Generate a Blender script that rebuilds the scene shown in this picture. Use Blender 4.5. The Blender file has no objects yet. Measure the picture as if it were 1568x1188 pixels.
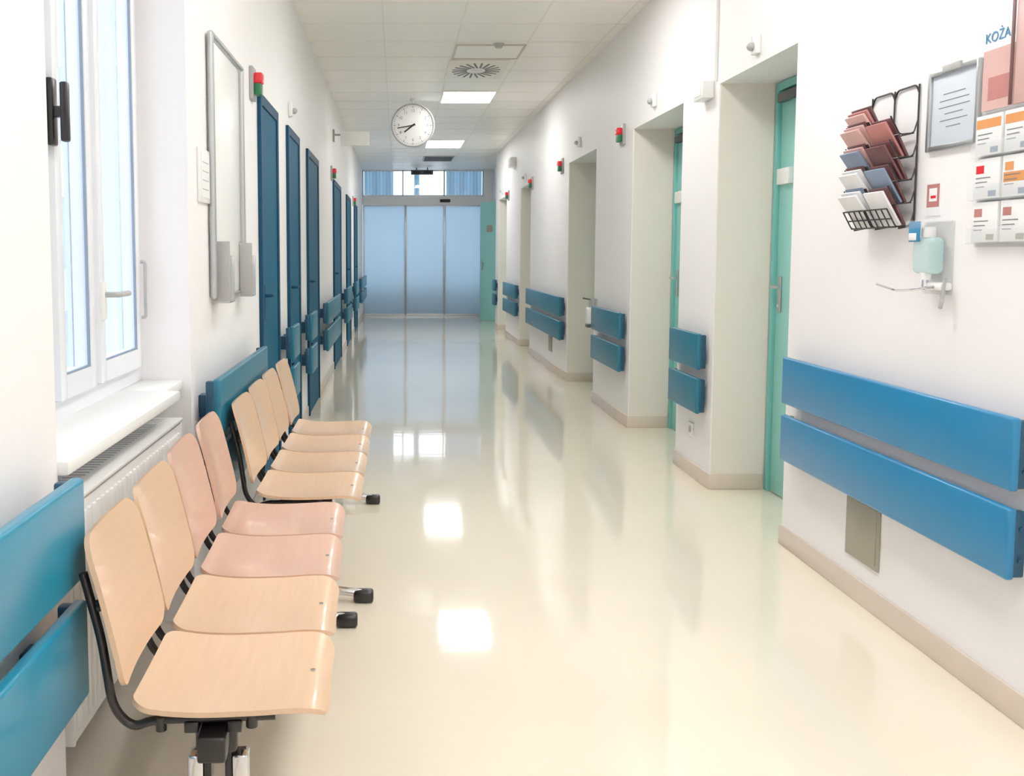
import bpy, bmesh, math, random
from mathutils import Matrix, Vector
random.seed(4)
scene = bpy.context.scene

# ------------------------------------------------------------------ materials
def lin(c):
    return tuple(((v/255)/12.92 if v/255 <= .04045 else ((v/255+.055)/1.055)**2.4) for v in c)

def mat(name, rgb, rough=.5, metal=0., var=.04, scale=6., bump=0., bscale=40., coat=0., stretch=None, trans=0., spec=.5, emit=0., alpha=1., bstretch=None):
    m = bpy.data.materials.new(name); m.use_nodes = True
    nt = m.node_tree; b = nt.nodes['Principled BSDF']
    c = lin(rgb)
    tc = nt.nodes.new('ShaderNodeTexCoord')
    mp = nt.nodes.new('ShaderNodeMapping')
    if stretch: mp.inputs['Scale'].default_value = stretch
    nt.links.new(tc.outputs['Object'], mp.inputs['Vector'])
    nz = nt.nodes.new('ShaderNodeTexNoise'); nz.inputs['Scale'].default_value = scale; nz.inputs['Detail'].default_value = 4
    nt.links.new(mp.outputs['Vector'], nz.inputs['Vector'])
    mx = nt.nodes.new('ShaderNodeMix'); mx.data_type = 'RGBA'
    mx.inputs['A'].default_value = (*[max(0, v*(1-var*1.5)) for v in c], 1)
    mx.inputs['B'].default_value = (*[min(1, v*(1+var*1.5)) for v in c], 1)
    nt.links.new(nz.outputs['Fac'], mx.inputs['Factor'])
    nt.links.new(mx.outputs['Result'], b.inputs['Base Color'])
    b.inputs['Roughness'].default_value = rough
    b.inputs['Metallic'].default_value = metal
    b.inputs['Coat Weight'].default_value = coat
    b.inputs['Coat Roughness'].default_value = .08
    b.inputs['Transmission Weight'].default_value = trans
    b.inputs['Specular IOR Level'].default_value = spec
    b.inputs['Alpha'].default_value = alpha
    if emit:
        b.inputs['Emission Color'].default_value = (*c, 1)
        b.inputs['Emission Strength'].default_value = emit
    if bump:
        n2 = nt.nodes.new('ShaderNodeTexNoise'); n2.inputs['Scale'].default_value = bscale; n2.inputs['Detail'].default_value = 3
        m2 = nt.nodes.new('ShaderNodeMapping')
        if bstretch: m2.inputs['Scale'].default_value = bstretch
        nt.links.new(mp.outputs['Vector'], m2.inputs['Vector'])
        nt.links.new(m2.outputs['Vector'], n2.inputs['Vector'])
        bp = nt.nodes.new('ShaderNodeBump'); bp.inputs['Strength'].default_value = bump; bp.inputs['Distance'].default_value = .01
        nt.links.new(n2.outputs['Fac'], bp.inputs['Height'])
        nt.links.new(bp.outputs['Normal'], b.inputs['Normal'])
    return m

M = {}
M['wall'] = mat('painted_wall', (246,243,243), .5, var=.008, scale=2, bump=.04, bscale=120)
M['reveal'] = mat('painted_reveal', (238,227,216), .5, var=.01, scale=2)
M['ceil'] = mat('ceiling_tile', (252,249,240), .35, var=.006, scale=2)
M['grid'] = mat('ceiling_grid_metal', (240,236,224), .4)
M['floor'] = mat('linoleum', (240,229,208), .045, var=.04, scale=1.4, bump=.035, bscale=9, coat=.4, spec=.65, bstretch=(.6,1.6,1))
M['base'] = mat('cove_vinyl', (220,203,187), .3, var=.04)
M['railb'] = mat('rail_laminate_blue', (24,124,176), .3, var=.03, coat=.1)
M['railc'] = mat('rail_laminate_cyan', (12,134,170), .3, var=.03, coat=.1)
M['railt'] = mat('rail_laminate_teal', (20,106,132), .35, var=.03)
M['raild'] = mat('rail_edge_dark', (12,68,98), .4)
M['doorb'] = mat('door_blue', (6,84,116), .6, var=.05, spec=.15)
M['doorbd'] = mat('door_frame_blue', (5,62,92), .55, spec=.2)
M['teal'] = mat('door_turquoise', (146,216,208), .35, var=.03)
M['teald'] = mat('door_frame_turquoise', (108,188,180), .35)
M['white'] = mat('white_plastic', (240,240,238), .3, var=.01)
M['pvc'] = mat('window_pvc', (236,240,246), .25, var=.01)
M['gasket'] = mat('window_gasket', (130,146,165), .5)
M['grey'] = mat('grey_plastic', (170,170,168), .4)
M['dgrey'] = mat('dark_grey', (70,72,76), .4)
M['black'] = mat('black_steel', (24,19,21), .3)
M['alu'] = mat('aluminium', (185,188,190), .28, metal=.85, var=.02)
M['chrome'] = mat('chrome', (215,215,218), .12, metal=1.)
M['wood'] = mat('beech_plywood', (224,186,150), .28, var=.06, scale=5, stretch=(14,1.2,14), coat=.35)
M['woodp'] = mat('beech_plywood_pink', (222,177,153), .28, var=.06, scale=5, stretch=(14,1.2,14), coat=.35)
M['red'] = mat('red_lens', (205,24,34), .25, emit=.25)
M['green'] = mat('green_lens', (10,110,62), .3)
M['pink'] = mat('brochure_red', (188,120,116), .4, var=.15)
M['brown'] = mat('brochure_brown', (104,66,66), .4, var=.2)
M['rose'] = mat('brochure_rose', (216,172,166), .4, var=.1)
M['pblue'] = mat('brochure_blue', (124,142,168), .4, var=.2)
M['paper'] = mat('paper', (240,240,240), .5, var=.02)
M['orange'] = mat('card_orange', (226,150,84), .4)
M['txtb'] = mat('ink_blue', (40,130,180), .5)
M['ink'] = mat('ink_grey', (120,120,126), .5)
M['inkk'] = mat('ink_black', (25,25,30), .5)
M['acry'] = mat('clear_acrylic', (235,240,242), .08, alpha=.15)
M['aqua'] = mat('sanitiser_liquid', (200,234,234), .12, alpha=.5)
M['plate'] = mat('grille_plate', (160,154,138), .45, var=.05)
M['notice'] = mat('notice_paper', (206,216,226), .4, var=.03)
M['ground'] = mat('outdoor_paving', (170,176,186), .8, var=.1, scale=1)
M['facade'] = mat('facade_render', (206,213,222), .8, var=.04, scale=1)
M['fglass'] = mat('facade_glazing', (140,166,194), .2, var=.1, scale=1)
M['blocker'] = mat('light_blocker_dark', (60,70,86), .8, var=.1)  # for the added block that shades the frosted end doors

def glass(name, col=(1,1,1), fac=.08):
    m = bpy.data.materials.new(name); m.use_nodes = True; nt = m.node_tree
    nt.nodes.remove(nt.nodes['Principled BSDF']); o = nt.nodes['Material Output']
    t = nt.nodes.new('ShaderNodeBsdfTransparent'); t.inputs[0].default_value = (*col,1)
    g = nt.nodes.new('ShaderNodeBsdfGlossy'); g.inputs['Roughness'].default_value = .02
    x = nt.nodes.new('ShaderNodeMixShader'); x.inputs[0].default_value = fac
    nt.links.new(t.outputs[0], x.inputs[1]); nt.links.new(g.outputs[0], x.inputs[2])
    nt.links.new(x.outputs[0], o.inputs[0]); return m
M['glass'] = glass('window_glass', (.94,.97,1.))
def frosted(name, rgb):
    m = bpy.data.materials.new(name); m.use_nodes = True; nt = m.node_tree
    nt.nodes.remove(nt.nodes['Principled BSDF']); o = nt.nodes['Material Output']
    t = nt.nodes.new('ShaderNodeBsdfTranslucent'); d = nt.nodes.new('ShaderNodeBsdfDiffuse'); g = nt.nodes.new('ShaderNodeBsdfGlossy')
    nz = nt.nodes.new('ShaderNodeTexNoise'); nz.inputs['Scale'].default_value = 1.2
    mx = nt.nodes.new('ShaderNodeMix'); mx.data_type='RGBA'
    c = lin(rgb)
    mx.inputs['A'].default_value = (*[v*.93 for v in c],1); mx.inputs['B'].default_value = (*[min(1,v*1.06) for v in c],1)
    nt.links.new(nz.outputs['Fac'], mx.inputs['Factor'])
    nt.links.new(mx.outputs['Result'], t.inputs[0]); nt.links.new(mx.outputs['Result'], d.inputs[0])
    g.inputs['Roughness'].default_value = .25
    a = nt.nodes.new('ShaderNodeMixShader'); a.inputs[0].default_value = .30
    b = nt.nodes.new('ShaderNodeMixShader'); b.inputs[0].default_value = .06
    nt.links.new(t.outputs[0], a.inputs[1]); nt.links.new(d.outputs[0], a.inputs[2])
    nt.links.new(a.outputs[0], b.inputs[1]); nt.links.new(g.outputs[0], b.inputs[2]); nt.links.new(b.outputs[0], o.inputs[0]); return m
M['frost'] = frosted('frosted_glass', (200,219,231))
def emis(name, s, col=(1,.985,.955)):
    m = bpy.data.materials.new(name); m.use_nodes = True; nt = m.node_tree
    b = nt.nodes['Principled BSDF']; b.inputs['Base Color'].default_value=(.9,.9,.9,1)
    b.inputs['Emission Color'].default_value = (*col,1); b.inputs['Emission Strength'].default_value = s
    return m
M['lamp'] = emis('lamp_diffuser', 20)

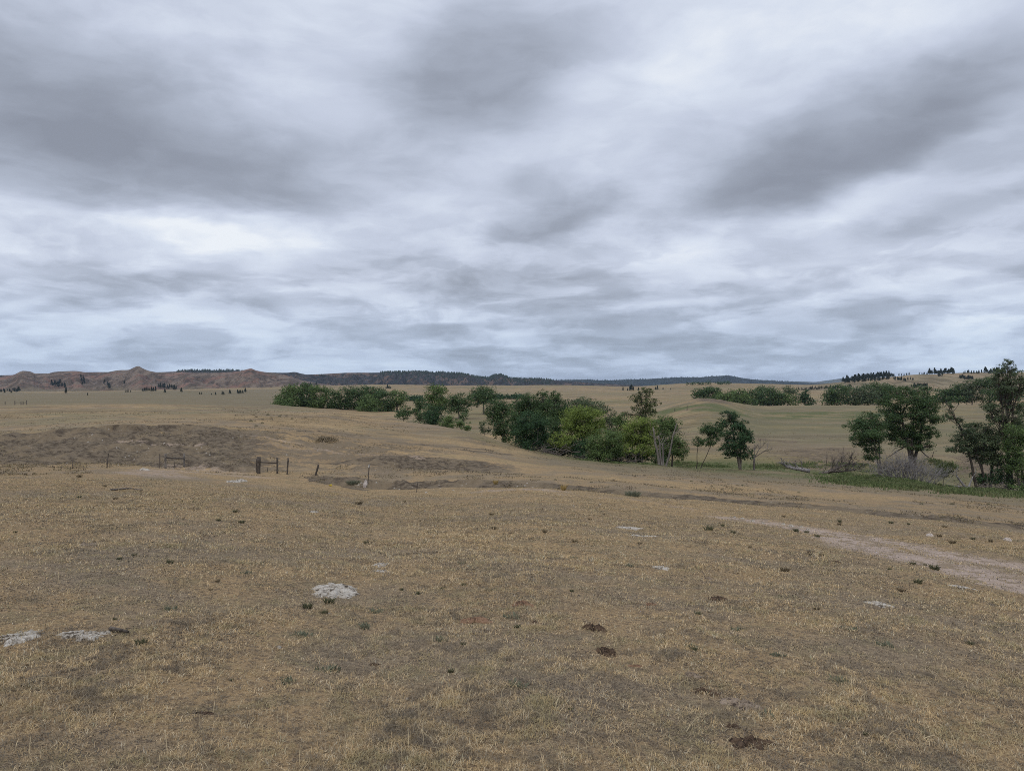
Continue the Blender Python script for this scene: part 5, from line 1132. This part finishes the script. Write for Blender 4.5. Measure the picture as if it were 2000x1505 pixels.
# dark stick beside the long rock
def stick(name, pts, rad, mat, label, cat, group=None, lift=.0):
    p = np.array([ground_at(u, v) for u, v in pts]); o0 = p[0].copy(); n = max(6, len(p) * 3)
    t = np.linspace(0, len(p) - 1, n); q = np.stack([np.interp(t, np.arange(len(p)), p[:, k]) for k in range(3)], -1)
    q[:, 2] = gz_many(q[:, 0], q[:, 1]) + rad + lift * np.sin(math.pi * t / t[-1])
    tb = Tubes(); tb.tube(q, np.linspace(rad, rad * .5, n), 6); o = tb.build(name, M[mat], origin=o0); o.location = tuple(o0); return tag(o, label, cat, group)
stick('dark_stick', [(216,1232),(230,1234),(250,1238)], .022, 'post_dark', 'short charred stick at the right end of the long crusty rock', 'stick')
for (pts, lab) in [([(45,1340),(75,1332),(110,1330),(150,1332)], 'long curved straw stalk in the lower left grass'),
                   ([(1883,1428),(1930,1440),(1965,1449),(2010,1460)], 'long straight yellow straw stalk at the lower right corner'),
                   ([(1340,1430),(1360,1412),(1378,1400)], 'pale straw stalk left of the largest clod'),
                   ([(1382,1160),(1388,1172),(1394,1184)], 'short straw stalk beside the hollow edged clod'),
                   ([(1800,1445),(1825,1446),(1845,1456)], 'bent straw stalk near the right bottom'),
                   ([(505,1218),(515,1208),(520,1202)], 'pale straw stalk above the left centre grass'),
                   ([(425,1325),(440,1315),(447,1310)], 'short straw stalk beside a weed tuft on the left'),
                   ([(1195,1268),(1210,1271),(1220,1272)], 'thin straw stalk at the broken dark clod'),
                   ([(530,1270),(545,1262),(555,1256)], 'thick pale straw piece in the left grass'),
                   ([(1010,1235),(1020,1243),(1025,1248)], 'bent straw stalk in the centre grass'),
                   ([(880,1500),(890,1490),(893,1480)], 'straw stalk at the bottom edge left of centre')]:
    stick('straw_stalk', pts, .0035, 'straw', lab, 'straw stalk', 'pale straw stalks', .03)
stick('dead_twigs', [(216,958),(240,956),(258,955),(278,958)], .03, 'dead_brown', 'dead brown twig lying far out in the left grass', 'twig')

# ------------------------------------------------------------------ fence remains
def post(name, u, v, hp, wp, mat, label, cat='fence post', lean=(0, 0), tip=None, group=None, parent=None, steel=False):
    p = ground_at(u, v); px = p[1] / FPX; h = hp * px; rr = wp * px * .5
    root = parent
    if parent is None: root = empty(name, tuple(p)); tag(root, label, cat, group); o0 = p
    else: o0 = np.array(parent.location)
    tb = Tubes(); top = p + [lean[0] * px, lean[1], h]
    r = np.random.default_rng(int(u))
    if steel:
        tb.tube([p - [0, 0, .3], top], rr, 4); tb.tube([p + (top - p) * .02 + [rr, 0, 0], top + [rr, 0, 0]], rr * .5, 4)
    else:
        q = bend(p - [0, 0, .35], top, 6, .006, r); tb.tube(q, rr * (1 + r.normal(0, .06, 6)), 9)
    tb.build('post_shaft' if parent is None else 'post', M[mat], root, smooth=not steel, origin=o0)
    if tip is not None:
        t2 = Tubes(); k = (top - p) / np.linalg.norm(top - p); t2.tube([top - k * h * .14, top + k * .004], rr * 1.1, 4); t2.build('painted_tip', M[tip], root, smooth=False, origin=o0)
    return root, p, top
# brace of two grey posts with a rail, far left
def brace(name, label, A, B, rail_v, mat, extra_rail=None):
    p = ground_at(A[0], A[1]); root = empty(name, tuple(p)); tag(root, label, 'fence brace')
    _, a0, a1 = post('post', *A[:4], mat, None, parent=root); _, b0, b1 = post('post', *B[:4], mat, None, parent=root)
    px = p[1] / FPX
    za = (A[1] - rail_v[0]) * px; zb = (B[1] - rail_v[1]) * b0[1] / FPX
    tb = Tubes(); tb.tube(bend(a0 + [0, 0, za], b0 + [0, 0, zb], 5, .004), .045, 7); tb.build('rail', M['post_dark'], root, origin=np.array(root.location))
    return root
brace('fence_brace', 'grey wooden brace of two posts joined by a rail, left of the thick post', (323,914,28,4.2), (359.5,911,26,3.6), (893, 895), 'post')
brace('fence_brace', 'dark thick post joined by a rail to a grey post at the gully', (505.5,925,33,6.6), (541.5,924,31,3.6), (902, 904), 'post_dark')
post('fence_post', 500.5, 923, 28, 2.6, 'post_dark', 'thin dark post touching the left side of the thick brace post', lean=(1, 0))
post('fence_post', 560, 926, 32, 3.2, 'post_dark', 'dark weathered post slightly leaning, right of the thick brace', lean=(3, 0))
post('fence_post', 614, 928, 21, 3.8, 'post_dark', 'short dark post leaning far to the right', lean=(8, 0))
post('steel_post', 718, 944, 37, 1.6, 'steel', 'thin steel post with a white tip above the pale boulder', lean=(3, 0), tip='white_paint', steel=True)
post('steel_post', 813, 961, 18, 1.6, 'steel', 'short steel post at the edge of the stony gully', lean=(2, 0), steel=True)
post('steel_post', 208, 914, 29, 1.6, 'steel', 'slanted thin steel post in front of the eroded slope', lean=(3.5, 0), steel=True)
post('steel_post', 141.5, 915, 17, 1.5, 'steel', 'short thin steel post farthest left on the grass edge', lean=(1, 0), steel=True)
post('steel_post', 312, 914, 28, 1.4, 'steel', 'thin steel post just left of the grey wooden brace', steel=True)
post('broken_stake', 523, 921, 9, 1.1, 'post_dark', 'tiny broken stake between the two posts of the dark brace', lean=(-1, 0))
post('broken_stake', 340, 911, 11, 1.1, 'post_dark', 'thin broken stake between the two grey brace posts', lean=(1.5, 0))
# far away frame on the plateau
def far_frame():
    p = ground_at(29, 790.5); root = empty('corral_fence', tuple(p)); tag(root, 'distant dark fence frame of posts and rails on the far left plateau', 'fence')
    px = p[1] / FPX; o = np.array(root.location); pts = []
    for u, h in ((29, 8), (41, 6), (45, 7), (52, 9)):
        x = (u - CU) / FPX * p[1]; b = np.array([x, p[1], gz(x, p[1])]); pts.append((b, h * px))
        tb = Tubes(); tb.tube([b - [0, 0, .3], b + [0, 0, h * px]], .75 * px, 6); tb.build('post', M['post_dark'], root, origin=o)
    for i, j in ((0, 1), (2, 3)):
        tb = Tubes(); tb.tube([pts[i][0] + [0, 0, 4.6 * px], pts[j][0] + [0, 0, 4.6 * px]], .4 * px, 5); tb.build('rail', M['post_dark'], root, origin=o)
far_frame()
# little stub fence in the middle distance
for (u, v, h, lab) in [(1342,801,10,'dark post stub on the flat field left of the small bare mound'),(1318,803,6,'smaller post stub further left on the flat field'),(10,790,6,'thin far post left of the distant fence frame')]:
    post('fence_post', u, v, h, 1.3, 'post_dark', lab)
yf = tuft_mesh('yellow_flower', 77, 30, .2, .25, 'yellow', .02); put(yf, 645, 949, 4, 'tiny yellow flower cluster on the gully edge', 'flower', base=.2)

# ------------------------------------------------------------------ air
def haze_box():
    m = bpy.data.materials.new('air'); m.use_nodes = True; t = NT(m.node_tree); t.n.clear()
    pv = t.new('ShaderNodeVolumePrincipled'); pv.inputs['Color'].default_value = (.60, .74, .98, 1); pv.inputs['Density'].default_value = 3.2e-5; pv.inputs['Anisotropy'].default_value = 0.0
    out = t.new('ShaderNodeOutputMaterial'); t.l.new(pv.outputs[0], out.inputs['Volume'])
    L, B, T = 12600, -75, 130
    V = np.array([(x, y, z) for z in (B, T) for y in (-L, L) for x in (-L, L)], float)
    F = np.array([(0, 2, 3, 1), (4, 5, 7, 6), (0, 1, 5, 4), (2, 6, 7, 3), (0, 4, 6, 2), (1, 3, 7, 5)])
    tag(mesh_np('haze', V, F, 4, m), kind='stuff')
haze_box()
----
◆ **Exercise**:
Looking at the data above, show all lines where the word "from" occurs.

◆ **Response**:
from mathutils import Matrix, Vector
Continue the Blender Python script for this scene: part 5, from line 1132. This part finishes the script. Write for Blender 4.5. Measure the picture as if it were 2000x1505 pixels.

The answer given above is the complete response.